You need to be able to evaluate your content at a glance. To-do this effectively, start pulling relevant information like:

  • Type of page (blog/video, sales/service, special offer, etc.)
  • Current PA score (A page’s estimated authority)
  • Publish date
  • H1 Heading (usually the article/video title)
  • Meta title
  • Meta description
  • Traffic over last 90 days
  • Bounce rate
  • # of words on the page
  • # of Inbound links (links from other sites to the page)
  • # of Internal links (links to and from a page within your site)
  • Page load speed
  • Response code (when crawled a page should return 200 or OK)
  • Mobile-friendliness

For landing pages designed for conversion, you want to know the above plus the page’s conversion rate.

Don’t feel like you have to keep all of the information that your tools pull. Since this is your first content audit, you may not be ready to look at all of it now. If you really don’t care about, hide it.

Excess information will only make the report harder to read. Don’t delete it in case you decide you need it later.

Additionally create a column where you’ll add specific notes like:

  • Re-write metas
  • Improve article hook
  • Speed up page
  • Get more backlinks
  • Update stats
  • Delete/Update section X
  • Improve internal links
  • Consider deleting. Salvage A, B, and C.
  • Re-write duplicate paragraph

Keep these short during the content audit. But don’t be ambiguous. Otherwise, you’ll forget what you needed to do by the end of the audit.

You may have several things to add to your to-do list for one URL.

Step 3: Broad Strokes

We’ll start by taking broad strokes. Otherwise, you can get so far down in the weeds that, it’s hard to get a return on your time investment in your first content audit.

Sort your report to look for major oversights and warning signs first like:

  • Errors
  • Missing Metas
  • Slow pages
  • No traffic
  • No mobile traffic
  • No inbound links

The pages often have something majorly wrong with them. Often it’s a quick fix. At this stage though, just mark it for a closer look unless the issue is obvious.

You can further use tools like our similar page checker to see if duplicate content may be the problem.

Sorting your report in different ways allows you to hone in on where you can make the biggest difference in the shortest amount of time.

Step 4: Quick Comparisons

Next, compare some columns. Home in on pages that need attention.

For example, sort by traffic.

See which pages get the most. Compare it to the bounce rates for these pages. If a page gets high traffic but also has a high bounce rate, mark it to take a closer look.

Keep in mind that the bounce rate on blogs is typically higher than other landing pages. Judge accordingly.

Another comparison you can make is PA compared with publish date.
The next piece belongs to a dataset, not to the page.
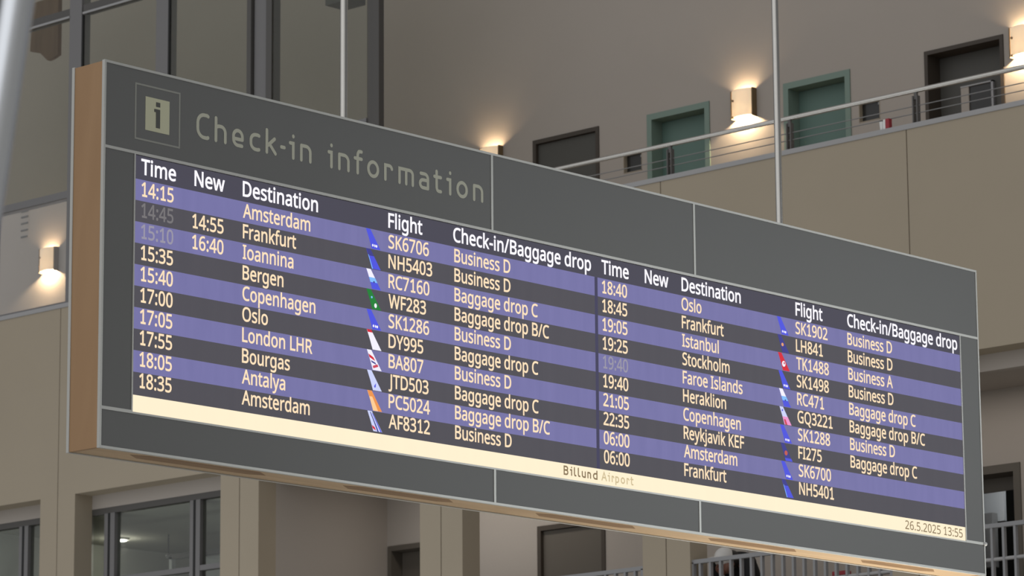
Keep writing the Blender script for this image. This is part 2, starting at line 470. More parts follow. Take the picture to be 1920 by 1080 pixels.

If the page has been published a while, yet its page authority is still very low, mark it to take a closer look.

Step 5: Identify Your Winners, Up & Comers and Almost’s

During the content audit, you also need to identify what’s really working for you. Sort by PA and traffic to identify your:

  • Obvious winners – High performing content
  • Up & Comers – High performing, considering its recent publish date
  • Almost’s – Content that is almost high performing

Mark each group accordingly in your notes column.

For obvious winners, you’ll want to figure out what’s so great about it so you can do more of this.

For Up & Comers, you’ll want to watch them to see how they perform.

For Almost’s, take a closer look. What can you do to push this content over the top, making it a high performer?

Step 6: Make the Tough Decisions

Take a look at your content audit. Evaluate what changes are worth your while. If a piece of content is sorely missing the mark, it may be time to salvage what you can and delete it.

Begin working through your notes to improve the remaining content. And use what you’ve learned from your content audit to create better content going forward.

Your First Content Audit

Your first content audit may seem a bit daunting. But the insight you’ll gain will be well worth it.

If you follow these steps you’ll find it easier to evaluate content at a glance and then drill down to identify improvement areas.